* [Stated exercise]:
Quote every line of the data below as it stands, omitting pictures.

* [Data segment]:

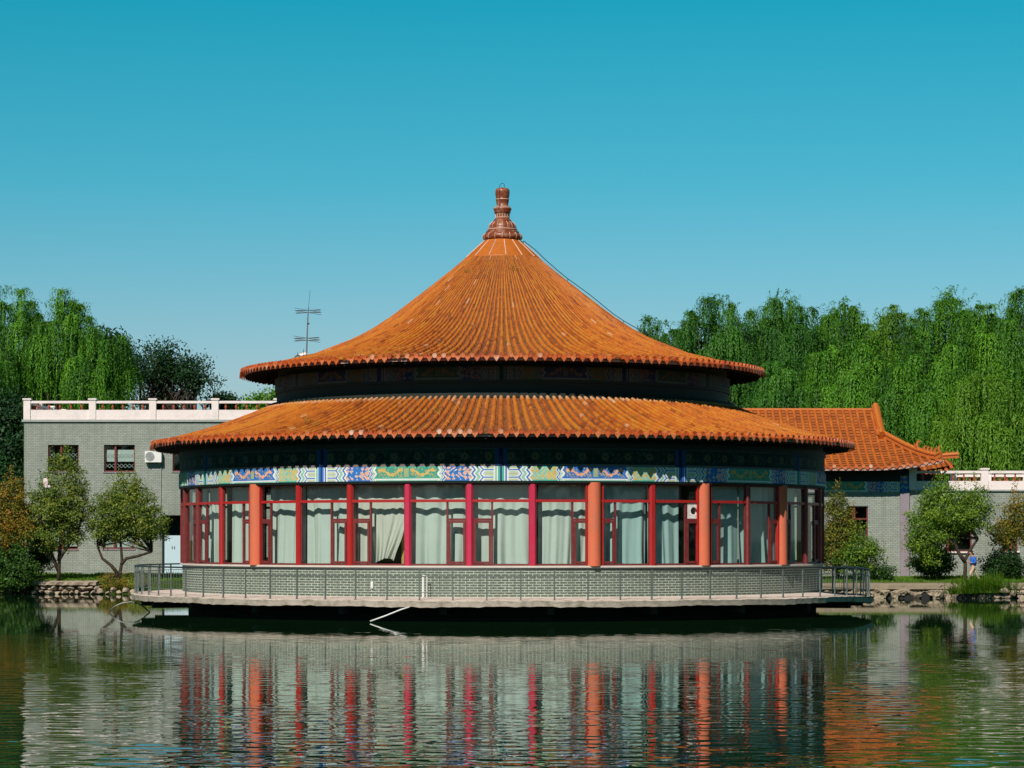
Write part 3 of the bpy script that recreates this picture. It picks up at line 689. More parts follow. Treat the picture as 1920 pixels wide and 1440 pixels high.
for phi, (lab, mat) in CUR.items():
    rg = random.Random(phi * 3 + 500); an = rad(phi); wdt = 2 * RCUR * math.sin(rad(5))
    xl, xr = -wdt / 2 + 0.02, wdt / 2 - 0.02
    if phi == 10: xl += 0.25
    if phi == 30: xr -= 0.85
    if phi == -60: xr -= 0.75
    if phi == -70: xr -= 0.4
    if phi == -40: xl += 0.35
    nfx, nz = 200, 46; ph = [rg.uniform(0, 6.28) for _ in range(8)]; fq = [rg.uniform(5, 8), rg.uniform(11, 15), rg.uniform(19, 25), rg.uniform(2, 3.4)]
    soft = rg.uniform(0.55, 1.1); V = np.zeros((nz + 1, nfx + 1, 3))
    warp = [rg.uniform(-0.25, 0.25) for _ in range(3)]
    for j in range(nz + 1):
        t_ = j / nz; z = 5.45 - t_ * (5.45 - 2.2)
        for i in range(nfx + 1):
            s_ = i / nfx; x = xl + (xr - xl) * s_
            env = 0.35 + 0.65 * abs(math.sin(fq[3] * x + ph[5] + warp[0] * t_ * 3))
            xx = x + warp[1] * t_ * t_ * (0.5 - s_) + 0.05 * math.sin(3.1 * t_ + ph[6])
            y = 1.7 * soft * env * (0.045 * math.sin(fq[0] * xx + ph[0]) + 0.030 * math.sin(fq[1] * xx + ph[1] + warp[2] * 6 * t_) + 0.013 * math.sin(fq[2] * xx + ph[2]))
            y *= 0.5 + 0.8 * t_; zz = z
            if j == nz: zz += 0.03 * math.sin(9 * x + ph[3])
            if phi == -20 and x > -0.45:         # the swag
                q = (x + 0.45) / (xr + 0.45)
                sw = max(0, t_ - 0.12) / 0.88
                x2 = x - sw ** 1.5 * q * 0.75
                dd = x2 * 0.55 + z * 0.9
                y += 0.06 * sw * math.sin(14 * (q - 0.55 * sw) + 3 * sw) + 0.035 * sw * math.sin(30 * (q * (1 + sw) - 0.5 * sw))
                zz = z + 0.30 * sw * sw * math.sin(q * 2.4) * (1 if t_ > 0.5 else 0.4) - 0.06
                x = x2
            V[j, i] = (x, y, zz)
    idx = np.arange((nz + 1) * (nfx + 1)).reshape(nz + 1, nfx + 1)
    fc = np.stack([idx[:-1, :-1], idx[1:, :-1], idx[1:, 1:], idx[:-1, 1:]], -1).reshape(-1, 4)
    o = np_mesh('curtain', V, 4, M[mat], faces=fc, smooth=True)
    o.location = (RCUR * math.sin(an), -RCUR * math.cos(an), 0); o.rotation_euler = (0, 0, an)
    tag(o, lab, 'curtain', 'curtains behind the pavilion windows')
bd = MB(); bd.box(-0.02, 0.55, 0, 0.03, -1.5, 1.5)
an = rad(-17.2); o = bd.build('wall_board', plain('ochre_board', (0.45, 0.30, 0.08), 0.7), loc=(13.4 * math.sin(an), -13.4 * math.cos(an), 3.7), rz=an)
tag(o, 'yellowish board standing behind the swept aside cream curtain', 'board')
# exhaust fan in the upper light left of the column at 35 degrees
an = rad(30); h = BW / 2 - 0.11
fan = empty('exhaust_fan', (RC * math.sin(an), -RC * math.cos(an), 0), an, 'white square exhaust fan in a small pane beside an orange column', 'fan')
cx, cz = h - CW / 2 + 0.0, (ZC + 0.09 + ZT - 0.04) / 2
mb = MB(); hx, hz = 0.31, 0.31; pts = []; q = 24
ring = [(0.15 * math.cos(2 * PI * i / q), 0.15 * math.sin(2 * PI * i / q)) for i in range(q)]
outer = []
for i in range(q):
    c_, s_ = math.cos(2 * PI * i / q), math.sin(2 * PI * i / q); k_ = 1 / max(abs(c_), abs(s_)); outer.append((hx * c_ * k_, hz * s_ * k_))
vs = [(cx + x, -0.035, cz + z) for x, z in outer] + [(cx + x, -0.035, cz + z) for x, z in ring] + [(cx + x, 0.09, cz + z) for x, z in ring]
mb.add(vs, [(i, (i + 1) % q, (i + 1) % q + q, i + q) for i in range(q)] + [(i + q, (i + 1) % q + q, (i + 1) % q + 2 * q, i + 2 * q) for i in range(q)])
mb.build('panel', plain('fan_white', (0.8, 0.78, 0.74), 0.6, 0.05, 3, dirt=(0.35, 0.05, 0.03), dirt_amt=0.35), fan)
mb = MB(); mb.tube([(cx, 0.0, cz), (cx, 0.06, cz)], 0.04, 10)
for k in range(5):
    R3 = Matrix.Rotation(2 * PI * k / 5, 3, 'Y') @ Matrix.Rotation(0.5, 3, 'X')
    mb.obox(Vector((cx, 0.03, cz)) + Matrix.Rotation(2 * PI * k / 5, 3, 'Y') @ Vector((0, 0, 0.085)), 0.06, 0.006, 0.11, R3)
mb.build('blades', M['black'], fan)

# ------------------------------------------------------------------ railing round the deck
RR = 16.33
ral = empty('deck_railing', (0, 0, 0.84), 0, 'grey green metal railing with slim posts round the edge of the pavilion deck', 'railing')
def rz_(an): return sagw(an, RR, 0)
def arc(z, a0, a1, n=160, r=RR): return [(r * math.sin(rad(a0 + (a1 - a0) * i / n)), -r * math.cos(rad(a0 + (a1 - a0) * i / n)), z + rz_(rad(a0 + (a1 - a0) * i / n))) for i in range(n + 1)]
A0, A1 = -138, 120; sp = 4.6
mb = MB(); mb.tube(arc(1.20, A0, A1), 0.033, 8); mb.build('top_rail', M['rail_d'], ral)
for zz, rr in ((0.93, 0.014), (0.30, 0.014)):
    mb = MB(); mb.tube(arc(zz, A0, A1), rr, 5); mb.build('middle_rail' if zz > 0.5 else 'bottom_rail', M['rail'], ral)
k = 0; an = -1.9 - sp * 29
posts = []
while an < A1:
    if an > A0: posts.append(an)
    an += sp
pm = MB(); pm.box(-0.026, 0.026, -0.026, 0.026, 0.0, 1.18); pm.box(-0.05, 0.05, -0.05, 0.05, -0.005, 0.02)
p0 = pm.build('post', M['rail'], ral)
bm_ = MB()
for q in range(1, 5):
    x = (q / 5 - 0.5) * 2 * RR * math.sin(rad(sp / 2)); bm_.tube([(x, 0.0, 0.30), (x, 0.0, 0.93)], 0.0075, 4)
b0 = bm_.build('baluster_panel', M['rail'], ral)
for i, an in enumerate(posts):
    o = p0 if i == 0 else p0.copy()
    if i: COL.objects.link(o); o.parent = ral
    o.location = (RR * math.sin(rad(an)), -RR * math.cos(rad(an)), rz_(rad(an))); o.rotation_euler = (0, 0, rad(an))
    if i < len(posts) - 1:
        am = an + sp / 2; b_ = b0 if i == 0 else b0.copy()
        if i: COL.objects.link(b_); b_.parent = ral
        r2 = RR * math.cos(rad(sp / 2)); b_.location = (r2 * math.sin(rad(am)), -r2 * math.cos(rad(am)), rz_(rad(am))); b_.rotation_euler = (0, 0, rad(am))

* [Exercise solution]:
Write part 3 of the bpy script that recreates this picture. It picks up at line 689. More parts follow. Treat the picture as 1920 pixels wide and 1440 pixels high.
for phi, (lab, mat) in CUR.items():
    rg = random.Random(phi * 3 + 500); an = rad(phi); wdt = 2 * RCUR * math.sin(rad(5))
    xl, xr = -wdt / 2 + 0.02, wdt / 2 - 0.02
    if phi == 10: xl += 0.25
    if phi == 30: xr -= 0.85
    if phi == -60: xr -= 0.75
    if phi == -70: xr -= 0.4
    if phi == -40: xl += 0.35
    nfx, nz = 200, 46; ph = [rg.uniform(0, 6.28) for _ in range(8)]; fq = [rg.uniform(5, 8), rg.uniform(11, 15), rg.uniform(19, 25), rg.uniform(2, 3.4)]
    soft = rg.uniform(0.55, 1.1); V = np.zeros((nz + 1, nfx + 1, 3))
    warp = [rg.uniform(-0.25, 0.25) for _ in range(3)]
    for j in range(nz + 1):
        t_ = j / nz; z = 5.45 - t_ * (5.45 - 2.2)
        for i in range(nfx + 1):
            s_ = i / nfx; x = xl + (xr - xl) * s_
            env = 0.35 + 0.65 * abs(math.sin(fq[3] * x + ph[5] + warp[0] * t_ * 3))
            xx = x + warp[1] * t_ * t_ * (0.5 - s_) + 0.05 * math.sin(3.1 * t_ + ph[6])
            y = 1.7 * soft * env * (0.045 * math.sin(fq[0] * xx + ph[0]) + 0.030 * math.sin(fq[1] * xx + ph[1] + warp[2] * 6 * t_) + 0.013 * math.sin(fq[2] * xx + ph[2]))
            y *= 0.5 + 0.8 * t_; zz = z
            if j == nz: zz += 0.03 * math.sin(9 * x + ph[3])
            if phi == -20 and x > -0.45:         # the swag
                q = (x + 0.45) / (xr + 0.45)
                sw = max(0, t_ - 0.12) / 0.88
                x2 = x - sw ** 1.5 * q * 0.75
                dd = x2 * 0.55 + z * 0.9
                y += 0.06 * sw * math.sin(14 * (q - 0.55 * sw) + 3 * sw) + 0.035 * sw * math.sin(30 * (q * (1 + sw) - 0.5 * sw))
                zz = z + 0.30 * sw * sw * math.sin(q * 2.4) * (1 if t_ > 0.5 else 0.4) - 0.06
                x = x2
            V[j, i] = (x, y, zz)
    idx = np.arange((nz + 1) * (nfx + 1)).reshape(nz + 1, nfx + 1)
    fc = np.stack([idx[:-1, :-1], idx[1:, :-1], idx[1:, 1:], idx[:-1, 1:]], -1).reshape(-1, 4)
    o = np_mesh('curtain', V, 4, M[mat], faces=fc, smooth=True)
    o.location = (RCUR * math.sin(an), -RCUR * math.cos(an), 0); o.rotation_euler = (0, 0, an)
    tag(o, lab, 'curtain', 'curtains behind the pavilion windows')
bd = MB(); bd.box(-0.02, 0.55, 0, 0.03, -1.5, 1.5)
an = rad(-17.2); o = bd.build('wall_board', plain('ochre_board', (0.45, 0.30, 0.08), 0.7), loc=(13.4 * math.sin(an), -13.4 * math.cos(an), 3.7), rz=an)
tag(o, 'yellowish board standing behind the swept aside cream curtain', 'board')
# exhaust fan in the upper light left of the column at 35 degrees
an = rad(30); h = BW / 2 - 0.11
fan = empty('exhaust_fan', (RC * math.sin(an), -RC * math.cos(an), 0), an, 'white square exhaust fan in a small pane beside an orange column', 'fan')
cx, cz = h - CW / 2 + 0.0, (ZC + 0.09 + ZT - 0.04) / 2
mb = MB(); hx, hz = 0.31, 0.31; pts = []; q = 24
ring = [(0.15 * math.cos(2 * PI * i / q), 0.15 * math.sin(2 * PI * i / q)) for i in range(q)]
outer = []
for i in range(q):
    c_, s_ = math.cos(2 * PI * i / q), math.sin(2 * PI * i / q); k_ = 1 / max(abs(c_), abs(s_)); outer.append((hx * c_ * k_, hz * s_ * k_))
vs = [(cx + x, -0.035, cz + z) for x, z in outer] + [(cx + x, -0.035, cz + z) for x, z in ring] + [(cx + x, 0.09, cz + z) for x, z in ring]
mb.add(vs, [(i, (i + 1) % q, (i + 1) % q + q, i + q) for i in range(q)] + [(i + q, (i + 1) % q + q, (i + 1) % q + 2 * q, i + 2 * q) for i in range(q)])
mb.build('panel', plain('fan_white', (0.8, 0.78, 0.74), 0.6, 0.05, 3, dirt=(0.35, 0.05, 0.03), dirt_amt=0.35), fan)
mb = MB(); mb.tube([(cx, 0.0, cz), (cx, 0.06, cz)], 0.04, 10)
for k in range(5):
    R3 = Matrix.Rotation(2 * PI * k / 5, 3, 'Y') @ Matrix.Rotation(0.5, 3, 'X')
    mb.obox(Vector((cx, 0.03, cz)) + Matrix.Rotation(2 * PI * k / 5, 3, 'Y') @ Vector((0, 0, 0.085)), 0.06, 0.006, 0.11, R3)
mb.build('blades', M['black'], fan)

# ------------------------------------------------------------------ railing round the deck
RR = 16.33
ral = empty('deck_railing', (0, 0, 0.84), 0, 'grey green metal railing with slim posts round the edge of the pavilion deck', 'railing')
def rz_(an): return sagw(an, RR, 0)
def arc(z, a0, a1, n=160, r=RR): return [(r * math.sin(rad(a0 + (a1 - a0) * i / n)), -r * math.cos(rad(a0 + (a1 - a0) * i / n)), z + rz_(rad(a0 + (a1 - a0) * i / n))) for i in range(n + 1)]
A0, A1 = -138, 120; sp = 4.6
mb = MB(); mb.tube(arc(1.20, A0, A1), 0.033, 8); mb.build('top_rail', M['rail_d'], ral)
for zz, rr in ((0.93, 0.014), (0.30, 0.014)):
    mb = MB(); mb.tube(arc(zz, A0, A1), rr, 5); mb.build('middle_rail' if zz > 0.5 else 'bottom_rail', M['rail'], ral)
k = 0; an = -1.9 - sp * 29
posts = []
while an < A1:
    if an > A0: posts.append(an)
    an += sp
pm = MB(); pm.box(-0.026, 0.026, -0.026, 0.026, 0.0, 1.18); pm.box(-0.05, 0.05, -0.05, 0.05, -0.005, 0.02)
p0 = pm.build('post', M['rail'], ral)
bm_ = MB()
for q in range(1, 5):
    x = (q / 5 - 0.5) * 2 * RR * math.sin(rad(sp / 2)); bm_.tube([(x, 0.0, 0.30), (x, 0.0, 0.93)], 0.0075, 4)
b0 = bm_.build('baluster_panel', M['rail'], ral)
for i, an in enumerate(posts):
    o = p0 if i == 0 else p0.copy()
    if i: COL.objects.link(o); o.parent = ral
    o.location = (RR * math.sin(rad(an)), -RR * math.cos(rad(an)), rz_(rad(an))); o.rotation_euler = (0, 0, rad(an))
    if i < len(posts) - 1:
        am = an + sp / 2; b_ = b0 if i == 0 else b0.copy()
        if i: COL.objects.link(b_); b_.parent = ral
        r2 = RR * math.cos(rad(sp / 2)); b_.location = (r2 * math.sin(rad(am)), -r2 * math.cos(rad(am)), rz_(rad(am))); b_.rotation_euler = (0, 0, rad(am))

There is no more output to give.